Corresponding pictures of the relative permeability curve and mercury injection curve in various pores (A type I; B type II; C type III; D type IV)

Similarly, the mercury injection curves and relative permeability curves of type II, III, and IV pore structures were compared to obtain Fig. 13. Influenced by the pore structure, the movable fluid saturation of type III pores is small, with an original water saturation of 61.34%, an irreducible water saturation of 31.7%, a free water saturation of 29.64%, a movable water saturation of 18.84%, and an immovable fluid saturation of 10.8% in the free water. Combined with the relative permeability, when the pressure difference is between 0.58 MPa and 7.9 MPa, the produced water is a small amount of residual working fluid and condensate water. When the pressure difference is between 7.9 MPa and 13.3 MPa, the produced water type is the movable part of free water. With the decrease in pressure, the residual part of the free water is converted into movable water via seepage when the pressure difference is greater than 13.3 MPa.

The type IV pore space has the smallest movable fluid saturation (< 20%), with a 68.67% original water saturation, 33.8% irreducible water saturation, and 34.87% free water saturation. Combined with the relative permeability, when the pressure difference is between 1.46 MPa and 11.7 MPa, the produced water is a small amount of residual working fluid and condensate water with residual gas. The well corresponding to such pores is characterized by a high residual gas saturation and low gas–water ratio or even pure water production at the later stage of production.

The results of the gas–water seepage corresponding to different types of pore structures show that as the pore structure becomes worse, transiting from type I to IV, the fluid seepage resistance increases, the movable fluid saturation decreases, the residual water saturation gradually increases, and then the residual gas increases, corresponding to a pressure relief experiment in which the pressure remains high.

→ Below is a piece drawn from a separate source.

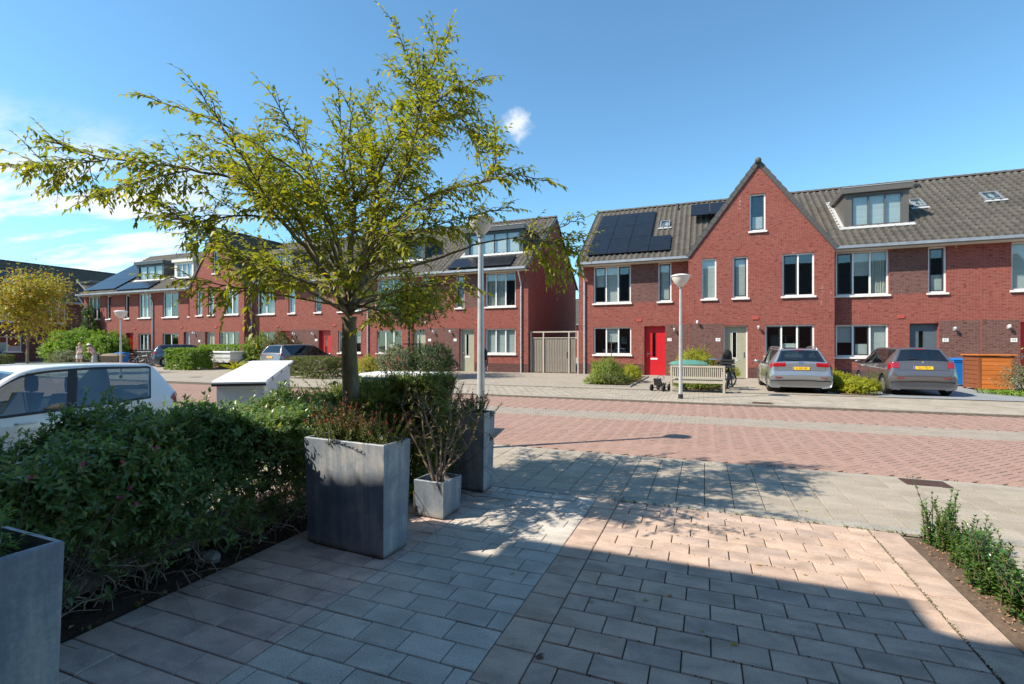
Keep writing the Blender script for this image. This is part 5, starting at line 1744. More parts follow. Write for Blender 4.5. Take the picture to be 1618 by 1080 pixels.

The above studies were combined to determine the nodal production pressure difference for the conversion of irreducible to moveable water of different types (Fig. 13). The field results show that as the properties of the reservoir worsen, the production pressure difference of wells increases, and the water production increases significantly. Therefore, the production pressure difference should be controlled appropriately during production to maximize productivity.

Conclusions

  1. 1.

    Quartz sandstone and lithic quartz sandstone are developed in the study area. The reservoir developed mainly intergranular dissolved pores and dotted and flaky pore throats, the pore throat size is small (mainly microthroats), and the pore throat structure can be divided into four categories.

  2. 2.

    The type I pores mainly have membrane residual water, the smallest fluid percolation resistance, the best flow capacity, and the largest range of the two-phase coseepage area. The transition of the gas–water displacement mode is shown as follows: uniform → reticular → fingering.

  3. 3.

    The water saturation of original, irreducible, movable, and free is 51.25%, 26.93%, 14.2%, and 24.35%. When the pressure difference is 0.35 ~ 1.65 MPa, the type of water produced is a small amount of residual working fluid and condensate water. As the formation pressure decreases, part of the irreducible water is converted into movable water.

  4. 4.

    The wells in a type IV pore structure have low productivity during water production and even shut down. A reasonable development pattern should be carried out, and the production pressure difference should be strictly controlled to maximize productivity.